Given request — Your task is to reproduce the material exactly.

┏━━

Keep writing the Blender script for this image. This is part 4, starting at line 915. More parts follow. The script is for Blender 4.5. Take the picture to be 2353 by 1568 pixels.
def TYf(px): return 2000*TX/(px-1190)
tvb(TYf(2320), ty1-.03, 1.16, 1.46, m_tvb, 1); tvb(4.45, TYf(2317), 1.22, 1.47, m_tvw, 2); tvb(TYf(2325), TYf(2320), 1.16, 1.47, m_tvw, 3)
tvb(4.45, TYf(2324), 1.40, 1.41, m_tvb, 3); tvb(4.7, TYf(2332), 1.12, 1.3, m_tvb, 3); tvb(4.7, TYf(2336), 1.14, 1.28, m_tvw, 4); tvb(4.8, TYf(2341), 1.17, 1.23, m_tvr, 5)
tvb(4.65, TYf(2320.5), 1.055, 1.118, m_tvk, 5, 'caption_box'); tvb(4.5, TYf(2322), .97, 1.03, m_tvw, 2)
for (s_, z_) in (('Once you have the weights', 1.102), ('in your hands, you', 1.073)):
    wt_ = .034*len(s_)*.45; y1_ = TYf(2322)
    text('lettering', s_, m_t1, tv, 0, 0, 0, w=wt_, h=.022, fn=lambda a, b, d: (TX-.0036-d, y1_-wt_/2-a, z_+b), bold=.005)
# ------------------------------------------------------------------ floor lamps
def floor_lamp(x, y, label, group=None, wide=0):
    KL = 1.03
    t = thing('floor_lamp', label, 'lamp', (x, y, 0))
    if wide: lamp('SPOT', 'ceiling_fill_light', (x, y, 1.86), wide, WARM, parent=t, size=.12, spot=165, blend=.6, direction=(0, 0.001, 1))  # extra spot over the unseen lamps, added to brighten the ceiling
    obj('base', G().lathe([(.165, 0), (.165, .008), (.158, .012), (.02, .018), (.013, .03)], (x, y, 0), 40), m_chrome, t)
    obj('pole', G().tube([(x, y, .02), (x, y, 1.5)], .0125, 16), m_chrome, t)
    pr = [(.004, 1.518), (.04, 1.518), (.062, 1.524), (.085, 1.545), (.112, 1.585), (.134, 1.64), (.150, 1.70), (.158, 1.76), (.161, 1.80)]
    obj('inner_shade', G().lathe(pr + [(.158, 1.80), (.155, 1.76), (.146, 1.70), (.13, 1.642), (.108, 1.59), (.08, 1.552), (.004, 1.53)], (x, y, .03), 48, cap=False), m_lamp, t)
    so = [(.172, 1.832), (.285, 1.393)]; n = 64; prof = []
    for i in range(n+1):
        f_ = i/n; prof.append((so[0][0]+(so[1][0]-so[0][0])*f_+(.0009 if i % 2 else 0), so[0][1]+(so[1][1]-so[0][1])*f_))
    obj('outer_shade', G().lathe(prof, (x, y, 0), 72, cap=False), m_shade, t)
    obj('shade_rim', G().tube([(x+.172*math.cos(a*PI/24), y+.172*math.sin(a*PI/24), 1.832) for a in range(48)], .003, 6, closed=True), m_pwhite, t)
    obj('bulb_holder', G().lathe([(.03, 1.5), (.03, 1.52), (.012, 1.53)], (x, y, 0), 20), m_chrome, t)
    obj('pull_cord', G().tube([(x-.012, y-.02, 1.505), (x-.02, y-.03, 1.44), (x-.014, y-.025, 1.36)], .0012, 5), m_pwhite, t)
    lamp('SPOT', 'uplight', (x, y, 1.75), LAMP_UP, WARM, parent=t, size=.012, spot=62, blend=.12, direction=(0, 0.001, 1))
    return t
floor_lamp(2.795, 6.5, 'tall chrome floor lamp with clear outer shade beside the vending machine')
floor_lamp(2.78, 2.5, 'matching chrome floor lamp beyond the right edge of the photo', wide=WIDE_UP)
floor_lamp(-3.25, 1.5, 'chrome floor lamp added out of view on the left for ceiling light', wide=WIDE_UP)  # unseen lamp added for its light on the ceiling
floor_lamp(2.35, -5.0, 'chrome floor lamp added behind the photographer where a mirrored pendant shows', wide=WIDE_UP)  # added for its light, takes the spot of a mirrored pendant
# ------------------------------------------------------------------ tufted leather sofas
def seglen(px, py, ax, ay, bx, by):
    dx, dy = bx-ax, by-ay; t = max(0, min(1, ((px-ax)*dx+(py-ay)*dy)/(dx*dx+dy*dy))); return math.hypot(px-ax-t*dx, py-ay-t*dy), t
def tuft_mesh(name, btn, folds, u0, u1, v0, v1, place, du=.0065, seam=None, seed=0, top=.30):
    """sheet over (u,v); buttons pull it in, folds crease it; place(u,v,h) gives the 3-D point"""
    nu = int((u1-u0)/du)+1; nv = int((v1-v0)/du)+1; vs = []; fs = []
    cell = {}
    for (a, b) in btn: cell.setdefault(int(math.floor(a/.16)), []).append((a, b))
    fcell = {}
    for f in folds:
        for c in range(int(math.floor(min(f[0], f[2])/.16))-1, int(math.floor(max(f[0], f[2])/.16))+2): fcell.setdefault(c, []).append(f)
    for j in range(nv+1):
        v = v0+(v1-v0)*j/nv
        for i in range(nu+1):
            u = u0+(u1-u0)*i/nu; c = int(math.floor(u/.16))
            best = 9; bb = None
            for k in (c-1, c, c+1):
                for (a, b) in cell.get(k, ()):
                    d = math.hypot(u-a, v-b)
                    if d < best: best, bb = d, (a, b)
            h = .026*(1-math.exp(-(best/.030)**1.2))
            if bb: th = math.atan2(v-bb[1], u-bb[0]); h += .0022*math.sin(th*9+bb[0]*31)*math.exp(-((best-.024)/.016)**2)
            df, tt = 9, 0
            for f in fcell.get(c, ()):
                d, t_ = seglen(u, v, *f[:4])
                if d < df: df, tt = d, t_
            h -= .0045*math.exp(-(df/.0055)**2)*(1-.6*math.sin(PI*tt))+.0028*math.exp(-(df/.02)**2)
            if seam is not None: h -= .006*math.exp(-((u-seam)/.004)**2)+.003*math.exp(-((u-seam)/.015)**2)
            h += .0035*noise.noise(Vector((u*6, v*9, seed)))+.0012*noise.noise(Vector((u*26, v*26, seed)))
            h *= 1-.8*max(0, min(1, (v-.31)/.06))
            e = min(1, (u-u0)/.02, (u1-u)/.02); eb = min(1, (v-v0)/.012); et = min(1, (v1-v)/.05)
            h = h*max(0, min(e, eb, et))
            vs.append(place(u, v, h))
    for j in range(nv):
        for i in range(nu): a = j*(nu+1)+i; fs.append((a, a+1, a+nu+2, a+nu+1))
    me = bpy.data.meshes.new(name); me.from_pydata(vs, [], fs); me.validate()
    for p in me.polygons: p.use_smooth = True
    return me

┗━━

Task output —
Keep writing the Blender script for this image. This is part 4, starting at line 915. More parts follow. The script is for Blender 4.5. Take the picture to be 2353 by 1568 pixels.
def TYf(px): return 2000*TX/(px-1190)
tvb(TYf(2320), ty1-.03, 1.16, 1.46, m_tvb, 1); tvb(4.45, TYf(2317), 1.22, 1.47, m_tvw, 2); tvb(TYf(2325), TYf(2320), 1.16, 1.47, m_tvw, 3)
tvb(4.45, TYf(2324), 1.40, 1.41, m_tvb, 3); tvb(4.7, TYf(2332), 1.12, 1.3, m_tvb, 3); tvb(4.7, TYf(2336), 1.14, 1.28, m_tvw, 4); tvb(4.8, TYf(2341), 1.17, 1.23, m_tvr, 5)
tvb(4.65, TYf(2320.5), 1.055, 1.118, m_tvk, 5, 'caption_box'); tvb(4.5, TYf(2322), .97, 1.03, m_tvw, 2)
for (s_, z_) in (('Once you have the weights', 1.102), ('in your hands, you', 1.073)):
    wt_ = .034*len(s_)*.45; y1_ = TYf(2322)
    text('lettering', s_, m_t1, tv, 0, 0, 0, w=wt_, h=.022, fn=lambda a, b, d: (TX-.0036-d, y1_-wt_/2-a, z_+b), bold=.005)
# ------------------------------------------------------------------ floor lamps
def floor_lamp(x, y, label, group=None, wide=0):
    KL = 1.03
    t = thing('floor_lamp', label, 'lamp', (x, y, 0))
    if wide: lamp('SPOT', 'ceiling_fill_light', (x, y, 1.86), wide, WARM, parent=t, size=.12, spot=165, blend=.6, direction=(0, 0.001, 1))  # extra spot over the unseen lamps, added to brighten the ceiling
    obj('base', G().lathe([(.165, 0), (.165, .008), (.158, .012), (.02, .018), (.013, .03)], (x, y, 0), 40), m_chrome, t)
    obj('pole', G().tube([(x, y, .02), (x, y, 1.5)], .0125, 16), m_chrome, t)
    pr = [(.004, 1.518), (.04, 1.518), (.062, 1.524), (.085, 1.545), (.112, 1.585), (.134, 1.64), (.150, 1.70), (.158, 1.76), (.161, 1.80)]
    obj('inner_shade', G().lathe(pr + [(.158, 1.80), (.155, 1.76), (.146, 1.70), (.13, 1.642), (.108, 1.59), (.08, 1.552), (.004, 1.53)], (x, y, .03), 48, cap=False), m_lamp, t)
    so = [(.172, 1.832), (.285, 1.393)]; n = 64; prof = []
    for i in range(n+1):
        f_ = i/n; prof.append((so[0][0]+(so[1][0]-so[0][0])*f_+(.0009 if i % 2 else 0), so[0][1]+(so[1][1]-so[0][1])*f_))
    obj('outer_shade', G().lathe(prof, (x, y, 0), 72, cap=False), m_shade, t)
    obj('shade_rim', G().tube([(x+.172*math.cos(a*PI/24), y+.172*math.sin(a*PI/24), 1.832) for a in range(48)], .003, 6, closed=True), m_pwhite, t)
    obj('bulb_holder', G().lathe([(.03, 1.5), (.03, 1.52), (.012, 1.53)], (x, y, 0), 20), m_chrome, t)
    obj('pull_cord', G().tube([(x-.012, y-.02, 1.505), (x-.02, y-.03, 1.44), (x-.014, y-.025, 1.36)], .0012, 5), m_pwhite, t)
    lamp('SPOT', 'uplight', (x, y, 1.75), LAMP_UP, WARM, parent=t, size=.012, spot=62, blend=.12, direction=(0, 0.001, 1))
    return t
floor_lamp(2.795, 6.5, 'tall chrome floor lamp with clear outer shade beside the vending machine')
floor_lamp(2.78, 2.5, 'matching chrome floor lamp beyond the right edge of the photo', wide=WIDE_UP)
floor_lamp(-3.25, 1.5, 'chrome floor lamp added out of view on the left for ceiling light', wide=WIDE_UP)  # unseen lamp added for its light on the ceiling
floor_lamp(2.35, -5.0, 'chrome floor lamp added behind the photographer where a mirrored pendant shows', wide=WIDE_UP)  # added for its light, takes the spot of a mirrored pendant
# ------------------------------------------------------------------ tufted leather sofas
def seglen(px, py, ax, ay, bx, by):
    dx, dy = bx-ax, by-ay; t = max(0, min(1, ((px-ax)*dx+(py-ay)*dy)/(dx*dx+dy*dy))); return math.hypot(px-ax-t*dx, py-ay-t*dy), t
def tuft_mesh(name, btn, folds, u0, u1, v0, v1, place, du=.0065, seam=None, seed=0, top=.30):
    """sheet over (u,v); buttons pull it in, folds crease it; place(u,v,h) gives the 3-D point"""
    nu = int((u1-u0)/du)+1; nv = int((v1-v0)/du)+1; vs = []; fs = []
    cell = {}
    for (a, b) in btn: cell.setdefault(int(math.floor(a/.16)), []).append((a, b))
    fcell = {}
    for f in folds:
        for c in range(int(math.floor(min(f[0], f[2])/.16))-1, int(math.floor(max(f[0], f[2])/.16))+2): fcell.setdefault(c, []).append(f)
    for j in range(nv+1):
        v = v0+(v1-v0)*j/nv
        for i in range(nu+1):
            u = u0+(u1-u0)*i/nu; c = int(math.floor(u/.16))
            best = 9; bb = None
            for k in (c-1, c, c+1):
                for (a, b) in cell.get(k, ()):
                    d = math.hypot(u-a, v-b)
                    if d < best: best, bb = d, (a, b)
            h = .026*(1-math.exp(-(best/.030)**1.2))
            if bb: th = math.atan2(v-bb[1], u-bb[0]); h += .0022*math.sin(th*9+bb[0]*31)*math.exp(-((best-.024)/.016)**2)
            df, tt = 9, 0
            for f in fcell.get(c, ()):
                d, t_ = seglen(u, v, *f[:4])
                if d < df: df, tt = d, t_
            h -= .0045*math.exp(-(df/.0055)**2)*(1-.6*math.sin(PI*tt))+.0028*math.exp(-(df/.02)**2)
            if seam is not None: h -= .006*math.exp(-((u-seam)/.004)**2)+.003*math.exp(-((u-seam)/.015)**2)
            h += .0035*noise.noise(Vector((u*6, v*9, seed)))+.0012*noise.noise(Vector((u*26, v*26, seed)))
            h *= 1-.8*max(0, min(1, (v-.31)/.06))
            e = min(1, (u-u0)/.02, (u1-u)/.02); eb = min(1, (v-v0)/.012); et = min(1, (v1-v)/.05)
            h = h*max(0, min(e, eb, et))
            vs.append(place(u, v, h))
    for j in range(nv):
        for i in range(nu): a = j*(nu+1)+i; fs.append((a, a+1, a+nu+2, a+nu+1))
    me = bpy.data.meshes.new(name); me.from_pydata(vs, [], fs); me.validate()
    for p in me.polygons: p.use_smooth = True
    return me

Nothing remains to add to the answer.